*Dataset extract:*
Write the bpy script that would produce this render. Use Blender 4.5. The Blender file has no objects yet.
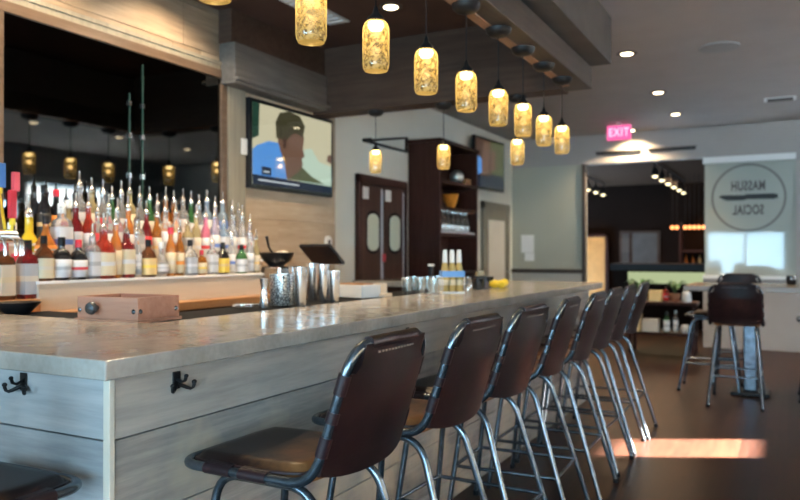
import bpy, bmesh, math, random
from mathutils import Vector, Matrix
random.seed(7)
S = bpy.context.scene
COL = S.collection
PI = math.pi

# ------------------------------------------------------------------ camera
YAW = math.radians(27.8); F = 735.0; H = 1.28; HZ = 253.0
cd = bpy.data.cameras.new('camera'); cam = bpy.data.objects.new('camera', cd); COL.objects.link(cam)
cam.location = (0, 0, H)
cam.rotation_euler = (PI / 2 + math.atan((HZ - 250) / F), 0, YAW)
cd.sensor_width = 36; cd.lens = F / 800 * 36; cd.clip_start = 0.05
cd.dof.use_dof = True; cd.dof.focus_distance = 2.15; cd.dof.aperture_fstop = 2.8
S.camera = cam
def wy(px, a):
    """distance along the room (Y) of a point at X=-a seen in column px"""
    r = (px - 400) / F
    k = (-math.sin(YAW) + math.cos(YAW) * r) / (math.cos(YAW) + math.sin(YAW) * r)
    return -a / k

# ------------------------------------------------------------------ materials
M = {}
def new_mat(name):
    m = bpy.data.materials.new(name); m.use_nodes = True
    nt = m.node_tree; b = nt.nodes['Principled BSDF']
    M[name] = m
    return m, nt, b
def pm(name, col, rough=.5, metal=0, trans=0, ior=1.45, coat=0, emit=None, es=0, alpha=None, noise=0, nscale=30, spec=None, stretch=None, bump=0):
    m, nt, b = new_mat(name)
    b.inputs['Base Color'].default_value = (*col, 1); b.inputs['Roughness'].default_value = rough
    b.inputs['Metallic'].default_value = metal; b.inputs['Transmission Weight'].default_value = trans
    b.inputs['IOR'].default_value = ior; b.inputs['Coat Weight'].default_value = coat
    if spec is not None: b.inputs['Specular IOR Level'].default_value = spec
    if emit:
        b.inputs['Emission Color'].default_value = (*emit, 1); b.inputs['Emission Strength'].default_value = es
    if noise:
        tc = nt.nodes.new('ShaderNodeTexCoord'); mp = nt.nodes.new('ShaderNodeMapping')
        if stretch: mp.inputs['Scale'].default_value = stretch
        nz = nt.nodes.new('ShaderNodeTexNoise'); nz.inputs['Scale'].default_value = nscale; nz.inputs['Detail'].default_value = 5
        rp = nt.nodes.new('ShaderNodeValToRGB')
        rp.color_ramp.elements[0].position = .3; rp.color_ramp.elements[1].position = .7
        rp.color_ramp.elements[0].color = tuple(max(0, c * (1 - noise)) for c in col) + (1,)
        rp.color_ramp.elements[1].color = tuple(min(1, c * (1 + noise)) for c in col) + (1,)
        L = nt.links.new
        L(tc.outputs['Object'], mp.inputs['Vector']); L(mp.outputs[0], nz.inputs['Vector'])
        L(nz.outputs['Fac'], rp.inputs[0]); L(rp.outputs[0], b.inputs['Base Color'])
        if bump:
            bp = nt.nodes.new('ShaderNodeBump'); bp.inputs['Strength'].default_value = bump; bp.inputs['Distance'].default_value = .004
            L(nz.outputs['Fac'], bp.inputs['Height']); L(bp.outputs[0], b.inputs['Normal'])
    return m
def wood(name, c0, c1, c2, axis='Y', board=.23, z0=0.0, rough=.5, across='Z', stain=None, coat=0, seg=0, bump=.3, spec=.3):
    """planks: tone per board, long grain and blotches along `axis`"""
    m, nt, b = new_mat(name); N = nt.nodes.new; L = nt.links.new
    tc = N('ShaderNodeTexCoord'); sp = N('ShaderNodeSeparateXYZ'); L(tc.outputs['Object'], sp.inputs[0])
    sb = N('ShaderNodeMath'); sb.operation = 'SUBTRACT'; sb.inputs[1].default_value = z0; L(sp.outputs[across], sb.inputs[0])
    dv = N('ShaderNodeMath'); dv.operation = 'DIVIDE'; dv.inputs[1].default_value = board; L(sb.outputs[0], dv.inputs[0])
    fl = N('ShaderNodeMath'); fl.operation = 'FLOOR'; L(dv.outputs[0], fl.inputs[0])
    idx = fl
    if seg:
        d2 = N('ShaderNodeMath'); d2.operation = 'MULTIPLY_ADD'; d2.inputs[1].default_value = .617; L(fl.outputs[0], d2.inputs[0])
        d3 = N('ShaderNodeMath'); d3.operation = 'DIVIDE'; d3.inputs[1].default_value = seg; L(sp.outputs[axis], d3.inputs[0]); L(d3.outputs[0], d2.inputs[2])
        f2 = N('ShaderNodeMath'); f2.operation = 'FLOOR'; L(d2.outputs[0], f2.inputs[0])
        m2 = N('ShaderNodeMath'); m2.operation = 'MULTIPLY_ADD'; m2.inputs[1].default_value = 13.7; L(f2.outputs[0], m2.inputs[0]); L(fl.outputs[0], m2.inputs[2]); idx = m2
    wn = N('ShaderNodeTexWhiteNoise'); wn.noise_dimensions = '1D'; L(idx.outputs[0], wn.inputs['W'])
    mp = N('ShaderNodeMapping'); sc = [14, 14, 14]; sc['XYZ'.index(axis)] = 1.1; mp.inputs['Scale'].default_value = sc
    L(tc.outputs['Object'], mp.inputs['Vector'])
    off = N('ShaderNodeVectorMath'); off.operation = 'ADD'; L(mp.outputs[0], off.inputs[0])
    cx = N('ShaderNodeCombineXYZ'); ms = N('ShaderNodeMath'); ms.operation = 'MULTIPLY'; ms.inputs[1].default_value = 40
    L(wn.outputs['Value'], ms.inputs[0]); L(ms.outputs[0], cx.inputs['XYZ'.index(axis)]); L(cx.outputs[0], off.inputs[1])
    n1 = N('ShaderNodeTexNoise'); n1.inputs['Scale'].default_value = 2.2; n1.inputs['Detail'].default_value = 8; n1.inputs['Roughness'].default_value = .65
    L(off.outputs[0], n1.inputs['Vector'])
    n2 = N('ShaderNodeTexNoise'); n2.inputs['Scale'].default_value = 2.6; n2.inputs['Detail'].default_value = 4; L(tc.outputs['Object'], n2.inputs['Vector'])
    r = N('ShaderNodeValToRGB'); e = r.color_ramp.elements
    e[0].position = .3; e[0].color = (*c0, 1); e[1].position = .72; e[1].color = (*c2, 1); k = e.new(.5); k.color = (*c1, 1)
    mx = N('ShaderNodeMath'); mx.operation = 'MULTIPLY_ADD'; mx.inputs[1].default_value = .55; L(n1.outputs['Fac'], mx.inputs[0])
    m3 = N('ShaderNodeMath'); m3.operation = 'MULTIPLY_ADD'; m3.inputs[1].default_value = .3; m3.inputs[2].default_value = -.02; L(wn.outputs['Value'], m3.inputs[0])
    m4 = N('ShaderNodeMath'); m4.operation = 'MULTIPLY_ADD'; m4.inputs[1].default_value = .2; L(n2.outputs['Fac'], m4.inputs[0]); L(m3.outputs[0], m4.inputs[2])
    L(m4.outputs[0], mx.inputs[2]); L(mx.outputs[0], r.inputs[0])
    out = r.outputs[0]
    if stain:
        rs = N('ShaderNodeValToRGB'); rs.color_ramp.elements[0].position = .5; rs.color_ramp.elements[1].position = .68; L(n2.outputs['Fac'], rs.inputs[0])
        mc = N('ShaderNodeMix'); mc.data_type = 'RGBA'; L(rs.outputs[0], mc.inputs[0]); L(out, mc.inputs[6]); mc.inputs[7].default_value = (*stain, 1); out = mc.outputs[2]
    L(out, b.inputs['Base Color']); b.inputs['Specular IOR Level'].default_value = spec; b.inputs['Roughness'].default_value = rough; b.inputs['Coat Weight'].default_value = coat; b.inputs['Coat Roughness'].default_value = .22
    bp = N('ShaderNodeBump'); bp.inputs['Strength'].default_value = bump; bp.inputs['Distance'].default_value = .003
    L(n1.outputs['Fac'], bp.inputs['Height']); L(bp.outputs[0], b.inputs['Normal'])
    return m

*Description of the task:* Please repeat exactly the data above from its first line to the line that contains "PI = math.pi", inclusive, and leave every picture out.

*Finished answer:*
Write the bpy script that would produce this render. Use Blender 4.5. The Blender file has no objects yet.
import bpy, bmesh, math, random
from mathutils import Vector, Matrix
random.seed(7)
S = bpy.context.scene
COL = S.collection
PI = math.pi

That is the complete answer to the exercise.